Of the songs themselves, “Big Chairs And Candy” announces the project casually, carefully. “So It’s A Bomb”, on the other hand, comes right in with it. And “She Stood Up At The PTA”, perhaps the most melodic and narrative driven on Woodstock, tells a true story. But not one that Mark, who generally operates in the realm of imagery and poetry, witnessed for himself. “I have written about me, but I also don't write about me”, he tries to explain. “These lyrics are just stuff I Iike to write about. Or they’re made up. Or whatever. You know, I don't know”.
To the 7 songs that Birdfeeder completed comfortably in Woodstock, they tagged on 1 of the original demos, “Super Diamondaire”, both because it was hard to replicate in the moment and to show the contrast, present with past. So, 8 songs, just shy of 30 minutes. Is "Woodstock" an album, an LP, an EP? “Categorizing things by length is for some other segment of this business, but it's a record”, says Salem. And by this, he is referring to the original intent of that word, back when it was 1st applied to music, to the then novel sensation of archiving a performance so it could be played back and heard a 2nd time. “It’s a document”.

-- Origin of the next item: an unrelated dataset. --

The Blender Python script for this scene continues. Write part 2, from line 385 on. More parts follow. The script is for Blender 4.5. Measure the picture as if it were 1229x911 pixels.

"Kevin would point that out throughout the process, we're documenting something", says Chris. “It shone a new light on it for me, like, ‘We're actually making a record, this thing that happened that needs to be documented'.”
“I don't really like recording that much”, says Mark, citing the weight of expectations both from within and without that can hamper the true artist. “But this? This really was a pleasure”.
"Woodstock" by Birdfeeder will be released on Soul Selects on April 23rd, 2024.